YOUTH springs eternal for Ellen Page. Oscar nominated for her role as a pregnant 16-year-old in the raucous comedy Juno, the 23-year-old Canadian actress has forged a career playing dysfunctional and pithy teenagers.

There are more growing pains in Whip It!, the auspicious directorial debut of Drew Barrymore based on the novel Derby Girl, by Shauna Cross.

Set in the cut-throat world of women's roller derby, this unabashedly entertaining tale of female empowerment puts a traditional coming-of-age story on four wheels and celebrates the sisterly solidarity within a low-ranked team as its feisty members body-check their way up the league.

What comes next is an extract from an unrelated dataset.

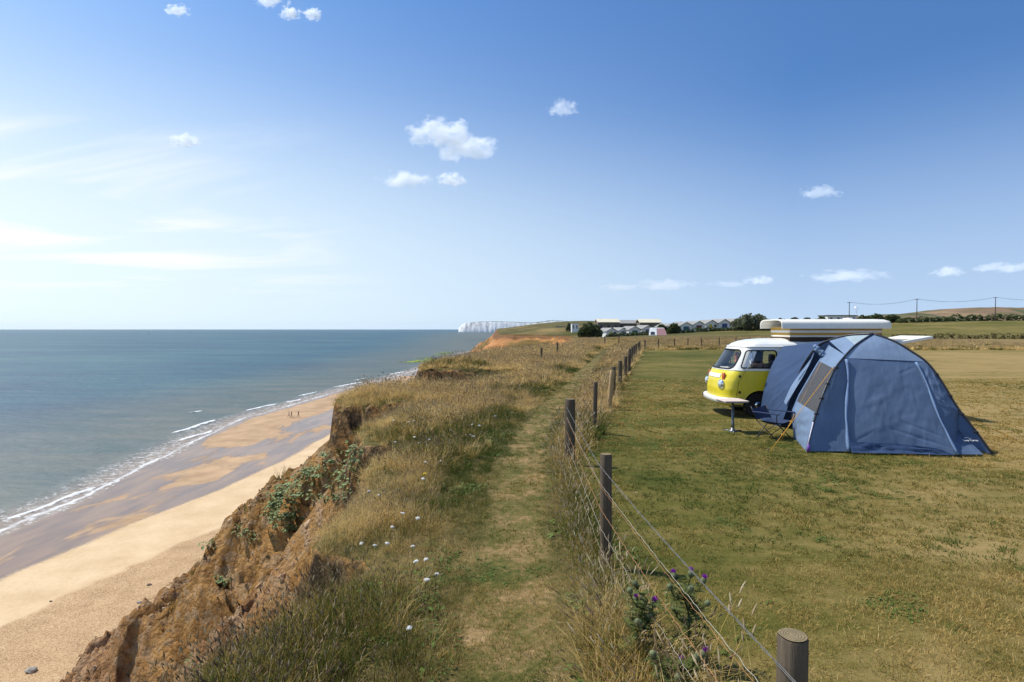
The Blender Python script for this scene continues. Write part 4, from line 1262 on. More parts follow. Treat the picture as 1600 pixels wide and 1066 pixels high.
    f1 = smooth_curve([pd(1276, 549, 12.75), pd(1255, 578, 12.8), pd(1238, 602, 12.85), pd(1226, 628, 12.85)], 20)
    panel('door_flap', patch(f0, f1, 20, 10, .03, .012, 18), M['tent_lav_sunlit'])
    ft = MB()
    for k in range(9):
        ft.blob(pd(1274 + 2.2*k, 542 + 2.2*k + 3*math.sin(k*2.1), 12.35 - .02*k), (.05, .05, .045), 0, 2, k, .25)
    ft.build('gathered_fabric', M['tent_lav_sunlit'], root, True, TB)
    return root, A, B, Cc, Dd
TENT, PA, PB, PC_, PD_ = build_tent()

def guy(p0, p1, label):
    mb = MB(); p0 = Vector(p0); p1 = Vector(p1)
    root = tag(empty('guy_rope', p1), label, 'rope', 'orange guy ropes of the tent')
    mb.tube([p0.lerp(p1, t) for t in np.linspace(0, 1, 8)], .0055, 6)
    mb.build('cord', M['guy'], root, True, p1)
    pg = MB(); pg.tube([p1 + Vector((0, 0, -.04)), p1 + (p1-p0).normalized()*.0 + Vector((-.03, -.02, .05)), p1 + Vector((-.05, -.02, .045))], .006, 6)
    pg.build('peg', M['steel'], root, True, p1)
    sl = MB(); q = p0.lerp(p1, .8); sl.rbox(q - Vector((.02, .02, .012)), q + Vector((.02, .02, .012)), .006); sl.build('slider', M['guy'], root, False, p1)
guy(pd(1303, 574, 11.0), gp(1204, 707), 'orange guy rope running down past the camping chair to a peg')
guy(pd(1294, 545, 12.4), gp(1222, 690), 'orange guy rope in the shade behind the camping chair')
guy(PB[11], gp(1592, 689), 'orange guy rope stretched from the right side of the blue tent')
# ---------------------------------------------------------------- camp furniture
def build_table():
    b = gp(1146, 675)
    root = tag(empty('camping_table', b, R(4)), 'small camping table with one steel leg in front of the yellow van', 'table')
    n = NT('checked_top')
    ch = n.new('ShaderNodeTexChecker'); n.link(n.coord('Object'), ch.inputs['Vector']); ch.inputs['Scale'].default_value = 26
    ch.inputs['Color1'].default_value = (.66, .55, .47, 1); ch.inputs['Color2'].default_value = (.60, .36, .30, 1)
    n.base(n.mix(n.noise(n.coord('Object'), 9, 3), ch.outputs[0], (.62, .52, .44)), .6)
    tp = MB(); tp.rbox((-.28, -.25, .675), (.25, .25, .70), .012, 2)
    tp.build('table_top', n.mat, root)
    rim = MB(); rim.rbox((-.27, -.24, .655), (.24, .24, .674), .008, 2); rim.build('table_frame', M['steel'], root)
    lg = MB(); lg.lathe([(.033, .03), (.033, .20), (.027, .21), (.027, .655)], 16); lg.build('leg', simple('dull_steel', (.16,.17,.18), .4, .5, .7), root, True)
    ft = MB(); ft.lathe([(.09, .0), (.09, .02), (.05, .04), (.036, .09)], 18)
    for a in (0.2, 2.3, 4.4): ft.tube([(0, 0, .02), (.22*math.cos(a), .22*math.sin(a), .012)], .016, 8)
    ft.build('foot', simple('dull_steel_foot', (.14,.15,.16), .4, .5, .7), root, True)
build_table()
def build_chair():
    b = gp(1217, 689); b.y += .25; b.x += .03
    root = tag(empty('folding_chair', b, R(215)), 'black framed folding camping chair with navy fabric standing beside the tent door', 'chair')
    t = MB(); W = .29; Dp = .24
    fr = M['pole']
    parts = []
    for sx in (-1, 1):     # side crosses
        parts.append([(sx*W, Dp, .015), (sx*W*.95, -Dp, .42)])
        parts.append([(sx*W, -Dp, .015), (sx*W*.95, Dp, .42)])
        parts.append([(sx*W, Dp, .40), (sx*(W+.04), Dp+.02, .64)])
        parts.append([(sx*W*.95, -Dp, .40), (sx*(W+.02), -Dp-.14, .74)])
    for sy in (-1, 1):     # front and back crosses
        parts.append([(-W, sy*Dp, .015), (W, sy*Dp, .42)])
        parts.append([(W, sy*Dp, .015), (-W, sy*Dp, .42)])
    for p in parts: t.tube(p, .010, 8)
    t.build('frame', fr, root, True)
    for sx in (-1, 1):
        for sy in (-1, 1):
            f = MB(); f.rbox((sx*W-.025, sy*Dp-.025, 0), (sx*W+.025, sy*Dp+.025, .03), .01); f.build('foot', M['rubber'], root)
    root.scale = (.9, .9, .86)
    nav = fabric('navy_chair_fabric', (.028, .045, .10), .1)
    rows = []
    for i in range(13):
        rows.append([(-W + 2*W*j/12, -Dp + 2*Dp*i/12, .43 - .09*math.sin(math.pi*j/12)*math.sin(math.pi*(i+2)/16)) for j in range(13)])
    s = MB(); s.grid(rows); s.grid([[(p[0], p[1], p[2]-.014) for p in r][::-1] for r in rows]); s.build('seat', nav, root, True)
    rows = []
    for i in range(11):
        v = i/10
        rows.append([(-W - .01 + (2*W+.02)*j/12, -Dp - .14*v - .05*math.sin(math.pi*j/12), .44 + .28*v - .04*math.sin(math.pi*j/12)*v) for j in range(13)])
    s = MB(); s.grid(rows); s.grid([[(p[0], p[1]-.014, p[2]) for p in r][::-1] for r in rows]); s.build('backrest', nav, root, True)
    for sx in (-1, 1):
        a = MB(); a.rbox((sx*(W+.04)-.04, -Dp-.08, .615), (sx*(W+.04)+.04, Dp+.08, .64), .012)
        a.build('armrest', nav, root)
build_chair()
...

Novelist Cross lovingly adapts her book for the screen and she retains all of the humour and the pathos, keeping the tone relatively light to hold the interest of teenage audiences who will appreciate the heroine's struggle for independence.

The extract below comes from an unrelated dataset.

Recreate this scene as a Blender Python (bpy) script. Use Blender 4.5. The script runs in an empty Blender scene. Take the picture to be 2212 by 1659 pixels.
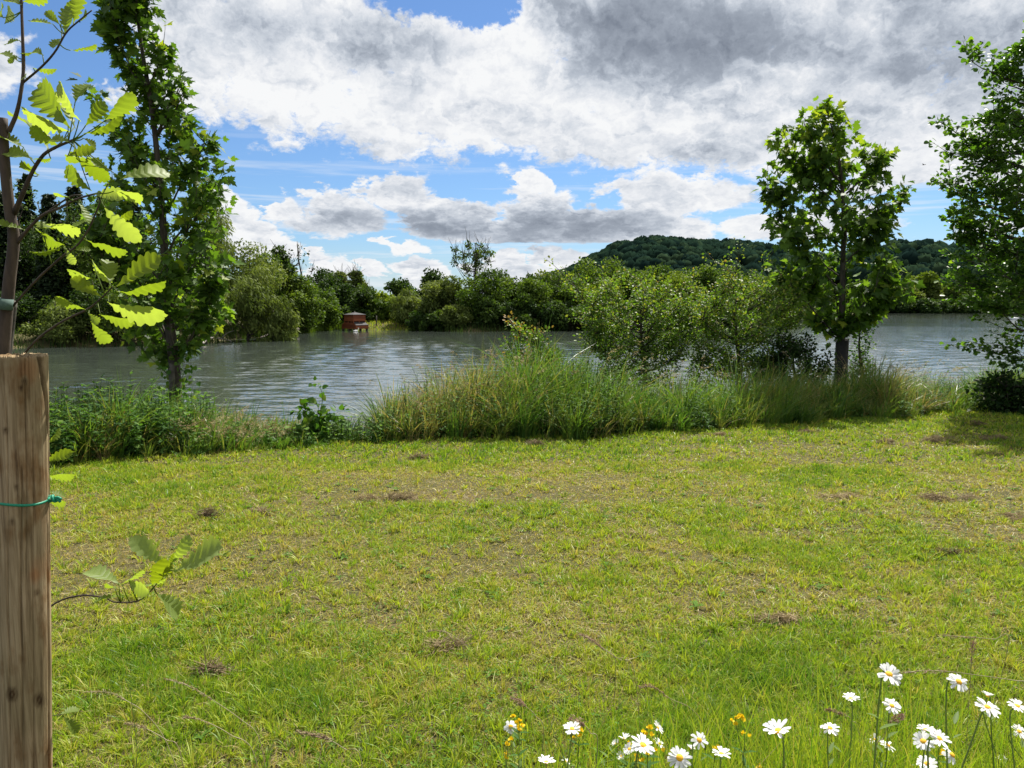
import bpy, math, random
import numpy as np
from mathutils import Vector, Matrix

R = math.radians
rng = np.random.default_rng(11)
random.seed(11)
S = bpy.context.scene
C = S.collection

# ------------------------------------------------------------------ camera
F = 1662.0                       # focal length in picture units (picture 2212 x 1659)
PITCH = R(5.99)
CAM = np.array([0.0, 0.0, 1.6])
cp, sp = math.cos(PITCH), math.sin(PITCH)

def ray(px, py):
    u = (px - 1106) / F; v = -(py - 829.5) / F
    return np.array([u, cp + v * sp, -sp + v * cp])

def at(px, py, Y):
    d = ray(px, py); return CAM + d * (Y / d[1])

def gz(px, py, z=0.0):
    d = ray(px, py); return CAM + d * ((z - CAM[2]) / d[2])

cam_d = bpy.data.cameras.new('camera'); cam = bpy.data.objects.new('camera', cam_d); C.objects.link(cam)
cam.location = CAM; cam.rotation_euler = (R(90) - PITCH, 0, 0)
cam_d.sensor_width = 36; cam_d.lens = 36 * F / 2212; cam_d.clip_start = 0.05; cam_d.clip_end = 8000
S.camera = cam

SUN_AZ, SUN_EL = R(24), R(54)
SUN = np.array([math.sin(SUN_AZ) * math.cos(SUN_EL), math.cos(SUN_AZ) * math.cos(SUN_EL), math.sin(SUN_EL)])

# ------------------------------------------------------------------ numpy helpers
def unit(v):
    v = np.asarray(v, float)
    return v / np.maximum(np.linalg.norm(v, axis=-1, keepdims=True), 1e-9)

def rdir(n):
    return unit(rng.normal(size=(n, 3)))

class VN:
    """value noise in 2-D"""
    def __init__(s, seed): s.g = np.random.default_rng(seed).random((256, 256))
    def __call__(s, x, y, f=1.0, octs=3):
        x = np.asarray(x, float) * f + 1000; y = np.asarray(y, float) * f + 1000
        o = 0; a = 1; t = 0
        for _ in range(octs):
            xi = np.floor(x).astype(int); yi = np.floor(y).astype(int); fx = x - xi; fy = y - yi
            fx = fx * fx * (3 - 2 * fx); fy = fy * fy * (3 - 2 * fy)
            g = s.g
            v = (g[xi % 256, yi % 256] * (1 - fx) + g[(xi + 1) % 256, yi % 256] * fx) * (1 - fy) + \
                (g[xi % 256, (yi + 1) % 256] * (1 - fx) + g[(xi + 1) % 256, (yi + 1) % 256] * fx) * fy
            o = o + a * v; t += a; a *= .5; x = x * 2.03 + 17; y = y * 2.03 + 31
        return o / t
n1, n2, n3 = VN(1), VN(2), VN(3)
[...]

Hormonally charged teenager, Bliss Cavendar (Page), lives in sleepy Bodeen, Texas, where she is at the mercy of her beauty-pageant obsessed mom, Brooke (Harden).

Ungainly and unfeminine, Bliss loves indie music and she stands little chance of winning the Miss Blue Bonnet Pageant, which Brooke is convinced will be her daughter's ticket to fame and fortune.

"You need to stop shoving your psychotic idea of 50s womanhood down my throat," threatens the teenager.